Authorities believe such activity can enable traders to conduct real trades that would benefit illegally from artificial price movements caused by spoof orders.

Flotron had been accused in a Sept. 12 criminal complaint of the additional crimes of wire fraud, commodities fraud and spoofing, as well as conspiracy, court papers show.

The Swiss citizen was arrested two weeks ago in New Jersey, and later released on $4 million bond, court records show.

"We were pleased with the decision to release Mr. Flotron on bail and we look forward to defending the case until he is fully exonerated," Flotron's lawyer Marc Mukasey said in an email on Wednesday.

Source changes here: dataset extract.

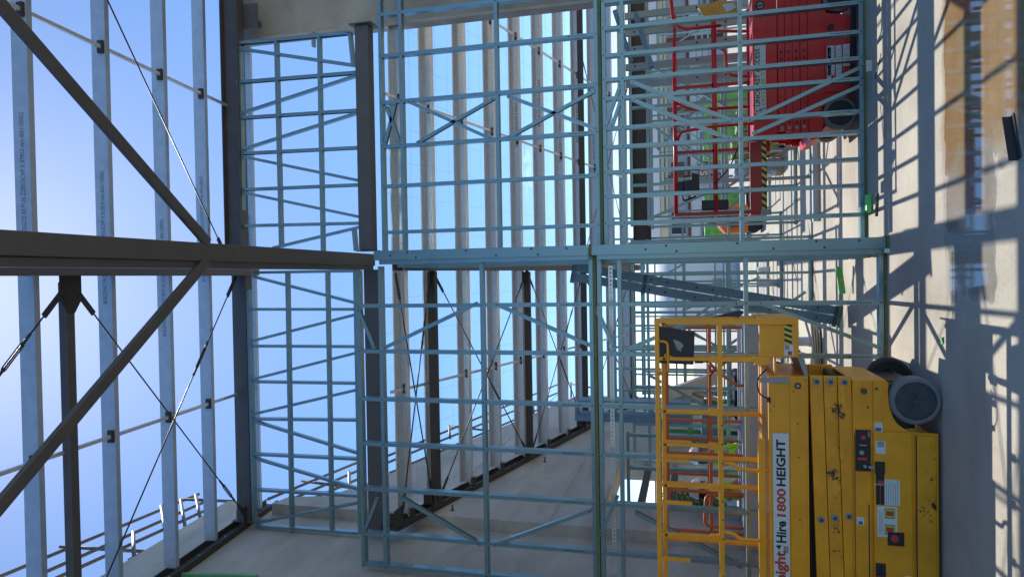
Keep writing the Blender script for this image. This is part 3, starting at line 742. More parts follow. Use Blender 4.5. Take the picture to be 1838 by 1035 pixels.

The case was built in part with help from a UBS trader who said Flotron taught him how to place spoof orders.

In one illustration, the indictment said Flotron on Oct. 14, 2013 allegedly placed a real order to buy five gold futures contracts at a price of $1,284.80, and a spoof order less than a second later to sell 55 contracts at a price of $1,285.10.

Flotron began trading metals at UBS in 1999, and was put on leave in early 2014 after working for the bank in Zurich and Stamford, Connecticut. UBS was not accused of wrongdoing. The indictment is dated Sept. 26.

In May 2015, the U.S. Department of Justice immunized UBS from possible criminal prosecution over metals price-rigging as part of a settlement in which the bank pleaded guilty to manipulating Libor and other benchmark interest rates.

The case is U.S. v. Flotron, U.S. District Court, District of Connecticut, No. 17-cr-00220.